By 2030, the Juniper Research report forecasts that nine countries will have commercially launched 6G services.

Based on projected connection volumes for 2030, China is expected to emerge as the largest 6G market globally, followed by the United States, Canada, Japan, and the United Kingdom. South Korea is projected to rank sixth in total 6G connections, ahead of Saudi Arabia, France, and Qatar.

While these nations are expected to dominate early subscriber growth and commercial deployment timelines, the broader 6G ecosystem will rely heavily on contributions from additional global technology markets including India, Germany, and the United Arab Emirates. These countries are expected to play significant roles in standards development, telecom manufacturing, semiconductor ecosystems, and regional infrastructure deployment.

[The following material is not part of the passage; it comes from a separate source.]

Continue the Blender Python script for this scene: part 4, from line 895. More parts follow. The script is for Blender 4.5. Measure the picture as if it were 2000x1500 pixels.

Asian Telecom Operators Accelerate 6G Infrastructure Development

In Asia, telecom operators are already conducting advanced research programs designed to support future 6G commercialization.

NTT DOCOMO advanced its Innovative Optical and Wireless Network (IOWN) initiative in March 2026 through a successful demonstration of low-latency AI video analytics using in-network computing technology. The development highlights how future 6G infrastructure could process massive real-time workloads required for robotics and autonomous industrial systems.

Meanwhile, KDDI formalized its long-term infrastructure roadmap through its “Power-to-Connect 2028” strategy announced in May 2026. The company committed 1.2 trillion yen toward the development of a regional Digital Belt infrastructure platform. KDDI also conducted energy-efficiency trials with Nokia that demonstrated a 40 percent reduction in power consumption, addressing one of the most critical sustainability challenges associated with future 6G network scaling.

India Strengthens Position in Global 6G Standardization

India is rapidly emerging as a major contributor to the global 6G ecosystem through both government-backed initiatives and operator-driven R&D investments.

Reliance Jio submitted 82 technical proposals during April 2026 3GPP meetings, with a major focus on AI-native telecom architectures and future network intelligence frameworks. These contributions align closely with India’s Bharat 6G Mission, which aims to position the country as a central participant in future global telecom standards development.

At the Bharat 6G 2026 conference held in May 2026, Bharti Airtel emphasized infrastructure strategies designed to bridge urban and rural connectivity gaps while supporting inclusive digital transformation through next-generation wireless technologies.

Open RAN, vRAN, and AI Workloads Shape Western 6G Strategies

Telecom operators in Europe and North America are focusing heavily on virtualized and autonomous network architectures as the foundation for 6G deployments.

Orange partnered with Samsung to advance virtualization within Radio Access Network infrastructure by integrating high-performance processors into vRAN and Open RAN environments. This architecture is designed to efficiently distribute AI workloads across edge infrastructure while improving network flexibility and scalability.

In the United States, AT&T outlined its 6G strategy during the May 2026 6G@UT forum, highlighting efforts to redesign network topology for future uplink-heavy traffic patterns generated by AI agents, edge devices, and autonomous systems. This marks a major architectural shift away from legacy downlink-centric consumer mobile networks.

Security-by-Design Becomes Foundational for 6G Networks

Cybersecurity is becoming a foundational pillar of future 6G infrastructure planning as operators and governments seek to secure increasingly intelligent and interconnected networks.

BT Group recently participated in the Global Coalition on Telecoms initiative, supporting the launch of the 6G Security and Resilience Principles at Mobile World Congress 2026. The initiative reflects a growing industry-wide commitment to embedding security-by-design principles directly into future 6G standards and architectures.

As telecom operators prepare for commercial launches beginning in 2029, the global industry is positioning 6G not merely as a faster wireless standard, but as a fully intelligent digital infrastructure platform capable of powering AI-driven economies, industrial automation, autonomous systems, and immersive next-generation digital services.